November 2007

Qui ?

When one first hears that John Oswald is creating a sound installation that contains a Motet, a cognitive disonance automatically occurs. The memory juxtaposition of first, Oswald’s notoriety stemming from his work in his autodidactic medium of Plunderphonics, and then parallel to this, the memory of Janet Cardiff’s highly recognized work “40 Part Motet” completed in 2001, could lead one very quickly to an assumption that Oswald’s piece is either a trope or a spurious act of Plunder. Perhaps it is a cultural phenomenon in our country that we create as a collective, giving each other courage and materials, through an open dialogue and a necessary community connection, derived from the landscape and the experience of winter. The white blanket, the lack of fresh food , did this lead us to share and encourage each other’s creative spirits and plant seeds in each others minds? When one pursues this question in this case, the answer is affirming and surprising. A lineage can be traced in the artistic process of John Oswald that makes the choice of Josquin des Prez’ Motet a natural choice within the story of his artistic practice and it points to the time and place where Oswald’s work intersected with Cardiff’s; in the beautiful creative sanctuary this country provides for artists to develop from the mountainous landscape of Banff to the world forum and humanity’s historical galleries. —Anne Bourne

What follows is, as Oswald recalls:

A Selective Lineage of Multi-Speaker Sound Installations

—mid 70’s: John Cage collaborator David Tudor visited Toronto to present his environmental work Rainforest, which involved spatially distributing objects which had been made into loudspeakers. Marvin Green assists in the creation of the Toronto version of the work.

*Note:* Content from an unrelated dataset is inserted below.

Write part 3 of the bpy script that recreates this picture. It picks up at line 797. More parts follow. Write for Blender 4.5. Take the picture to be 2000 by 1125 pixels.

—1976 Marvin Green and John Oswald began working on their project Pitch: sound distributed in perfectly dark environments.

—ca.1982 Marvin Green was contracted by artist Mick Tebb to make sound for a sculptural simulation of New Orleans’ Bourbon Street he was commissioned to make for the West Edmonton Mall. Life-size mannequins of musicians were fabricated with loudspeakers installed in their instruments; for example in the bell of the trombone, or behind the tympanum of the banjo. Although in the final piece there was no separation achieved between individual tracks, a multi-track recording of Dixieland Jazz, was projected through each individual instrument and its respective installed loudspeaker. (Some of the musicians are purported to look like Marvin Green).

—ca.1984 John Oswald described Marvin’s scheme to Christopher Butterfield and he suggests that an ideal piece of music to spatialize in this fashion would be Thomas Tallis’ 16th century composition Spem in Alium, a 40-part vocal motet, with an individual loudspeaker for each of the voices.

—1991 Oswald was in residence at the Banff Centre creating a soundtrack for a Belgium TV production, assisted by sound engineer and Banff Centre audio intern Phil Strong. Strong wass concurrently assisting other artists, as well as pursuing and demonstrating a personal research project consisting of a 24-speaker installation in which each speaker reproduces a track from the Centre’s 24-track tape deck. Observing the multi-speaker array Oswald recalled Butterfield’s suggestion that the perfect musical source for a spatially-distributed multi-track recording was the Tallis Motet. While at Banff Oswald and Cardiff never met. Neither Strong nor Cardiff remember specifically discussing the multi-speaker installation.

—2001 Oswald (with Strong) creates an elaborate installation to compliment a series of multi-screen videos in a collaboration with Bruce Mau Design. The project is titled Stress. Cardiff creates her Forty Part Motet, distributing the Tallis composition through 40 loudspeakers in a circle.

—2006 Oswald is creating a sound environment he is creating for the Royal Ontario Museum’s new architextural expansion. He desides to revisit the theme of spatially distributed acoustic individuals in an evolving circadian sound cycle. As the number of voices fits with the number of loudspeakers planned by the architects, he chooses as his point of departure a 15th century 24 part motet by Josquin des Prez, to be transliterated into 24 languages.

—2007: Avril Lavigne records the chorus to her new single Girlfriend in eight languages. In addition to English,she sings in French, Portuguese, German, Italian, Spanish, Japanese and Mandarin. all the incidents mentioned involve Canadians.

* Also interesting from the historical perspective of Plunder, is the discussion that Thomase Tallis’ composition sounds so similar to another 40-part motet from the same time, Ecce Beatem Lucem by Alessandro Striggio, that, with scant evidence, it is assumed by most people that the more famous Spem in Alium is a knock-off of the Striggio work. It is also possible that the reverse is the case. In either case the Tallis version is a more dramatic work, and if it was written in imitation, it is a case of the work being better by the borrower.